## GIVEN TASK:
Starting with the first line and ending with the line that holds "S.camera = cam", repeat the material exactly.

## PROVIDED MATERIAL:
------------------------

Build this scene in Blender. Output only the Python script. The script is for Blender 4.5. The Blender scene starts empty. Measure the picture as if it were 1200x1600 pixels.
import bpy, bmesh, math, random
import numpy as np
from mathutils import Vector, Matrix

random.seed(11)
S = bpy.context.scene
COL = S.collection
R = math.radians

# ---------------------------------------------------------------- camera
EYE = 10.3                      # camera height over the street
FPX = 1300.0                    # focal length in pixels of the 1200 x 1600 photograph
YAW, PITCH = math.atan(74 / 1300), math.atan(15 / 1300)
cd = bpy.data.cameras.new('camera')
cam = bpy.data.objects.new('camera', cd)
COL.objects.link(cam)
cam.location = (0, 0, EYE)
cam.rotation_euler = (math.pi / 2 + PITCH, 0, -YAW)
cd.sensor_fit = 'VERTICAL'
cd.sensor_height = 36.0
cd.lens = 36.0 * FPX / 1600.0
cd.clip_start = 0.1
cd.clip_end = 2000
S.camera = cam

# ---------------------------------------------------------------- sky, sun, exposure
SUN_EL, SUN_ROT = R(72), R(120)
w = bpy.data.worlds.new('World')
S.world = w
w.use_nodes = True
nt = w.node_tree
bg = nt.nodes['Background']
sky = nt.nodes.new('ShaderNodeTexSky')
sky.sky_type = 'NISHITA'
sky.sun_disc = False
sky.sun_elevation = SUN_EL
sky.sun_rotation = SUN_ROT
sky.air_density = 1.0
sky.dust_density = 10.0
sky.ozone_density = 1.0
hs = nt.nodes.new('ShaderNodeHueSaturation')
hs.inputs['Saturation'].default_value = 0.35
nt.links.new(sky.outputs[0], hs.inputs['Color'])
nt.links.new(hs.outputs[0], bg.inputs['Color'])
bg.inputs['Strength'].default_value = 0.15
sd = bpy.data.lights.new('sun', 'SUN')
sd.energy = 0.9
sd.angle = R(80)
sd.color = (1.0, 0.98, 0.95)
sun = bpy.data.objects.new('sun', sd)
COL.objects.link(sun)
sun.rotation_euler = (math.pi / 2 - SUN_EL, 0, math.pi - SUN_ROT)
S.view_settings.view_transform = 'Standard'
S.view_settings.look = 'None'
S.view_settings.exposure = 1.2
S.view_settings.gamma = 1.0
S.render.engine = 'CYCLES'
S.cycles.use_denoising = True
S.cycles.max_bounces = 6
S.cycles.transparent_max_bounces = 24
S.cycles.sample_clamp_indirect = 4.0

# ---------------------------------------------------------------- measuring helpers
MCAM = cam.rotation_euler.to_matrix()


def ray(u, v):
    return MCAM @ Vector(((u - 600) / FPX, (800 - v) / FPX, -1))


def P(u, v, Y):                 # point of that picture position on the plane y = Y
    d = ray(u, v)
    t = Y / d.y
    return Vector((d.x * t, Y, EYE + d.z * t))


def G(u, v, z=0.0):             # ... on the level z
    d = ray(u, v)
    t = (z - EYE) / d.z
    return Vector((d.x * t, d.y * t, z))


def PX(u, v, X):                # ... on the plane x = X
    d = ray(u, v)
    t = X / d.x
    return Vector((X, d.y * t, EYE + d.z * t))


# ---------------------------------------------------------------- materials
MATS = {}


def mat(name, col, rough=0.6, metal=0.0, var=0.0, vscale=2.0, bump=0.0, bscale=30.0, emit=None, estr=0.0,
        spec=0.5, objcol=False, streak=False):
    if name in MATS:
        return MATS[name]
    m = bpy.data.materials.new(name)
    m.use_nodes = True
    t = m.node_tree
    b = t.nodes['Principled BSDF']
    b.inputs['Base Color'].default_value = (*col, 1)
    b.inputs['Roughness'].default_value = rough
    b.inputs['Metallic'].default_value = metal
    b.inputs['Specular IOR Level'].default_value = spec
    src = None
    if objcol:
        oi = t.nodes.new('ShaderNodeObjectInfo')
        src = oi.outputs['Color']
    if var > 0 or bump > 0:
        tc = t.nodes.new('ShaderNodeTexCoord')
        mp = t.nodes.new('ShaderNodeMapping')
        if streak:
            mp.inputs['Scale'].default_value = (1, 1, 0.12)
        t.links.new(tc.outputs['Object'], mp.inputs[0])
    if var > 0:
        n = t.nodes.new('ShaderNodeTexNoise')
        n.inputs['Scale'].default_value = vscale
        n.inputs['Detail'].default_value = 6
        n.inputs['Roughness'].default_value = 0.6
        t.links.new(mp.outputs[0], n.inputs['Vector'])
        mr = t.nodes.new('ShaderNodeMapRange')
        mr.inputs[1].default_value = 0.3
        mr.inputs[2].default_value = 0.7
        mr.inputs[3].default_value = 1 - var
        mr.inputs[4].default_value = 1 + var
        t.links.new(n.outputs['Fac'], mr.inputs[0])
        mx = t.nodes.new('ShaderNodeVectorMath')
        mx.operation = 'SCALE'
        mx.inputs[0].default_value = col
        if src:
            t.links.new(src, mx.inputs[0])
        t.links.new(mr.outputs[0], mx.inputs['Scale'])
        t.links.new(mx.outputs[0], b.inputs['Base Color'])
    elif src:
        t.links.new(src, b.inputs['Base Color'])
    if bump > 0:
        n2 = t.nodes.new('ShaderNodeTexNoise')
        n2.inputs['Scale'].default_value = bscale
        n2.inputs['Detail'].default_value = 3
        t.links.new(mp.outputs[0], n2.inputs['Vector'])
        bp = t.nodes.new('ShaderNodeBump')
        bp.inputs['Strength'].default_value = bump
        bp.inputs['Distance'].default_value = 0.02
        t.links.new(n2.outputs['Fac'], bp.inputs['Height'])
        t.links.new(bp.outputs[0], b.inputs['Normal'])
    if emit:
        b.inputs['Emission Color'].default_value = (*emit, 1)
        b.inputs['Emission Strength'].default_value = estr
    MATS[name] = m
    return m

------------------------

## FINISHED ANSWER:
Build this scene in Blender. Output only the Python script. The script is for Blender 4.5. The Blender scene starts empty. Measure the picture as if it were 1200x1600 pixels.
import bpy, bmesh, math, random
import numpy as np
from mathutils import Vector, Matrix

random.seed(11)
S = bpy.context.scene
COL = S.collection
R = math.radians

# ---------------------------------------------------------------- camera
EYE = 10.3                      # camera height over the street
FPX = 1300.0                    # focal length in pixels of the 1200 x 1600 photograph
YAW, PITCH = math.atan(74 / 1300), math.atan(15 / 1300)
cd = bpy.data.cameras.new('camera')
cam = bpy.data.objects.new('camera', cd)
COL.objects.link(cam)
cam.location = (0, 0, EYE)
cam.rotation_euler = (math.pi / 2 + PITCH, 0, -YAW)
cd.sensor_fit = 'VERTICAL'
cd.sensor_height = 36.0
cd.lens = 36.0 * FPX / 1600.0
cd.clip_start = 0.1
cd.clip_end = 2000
S.camera = cam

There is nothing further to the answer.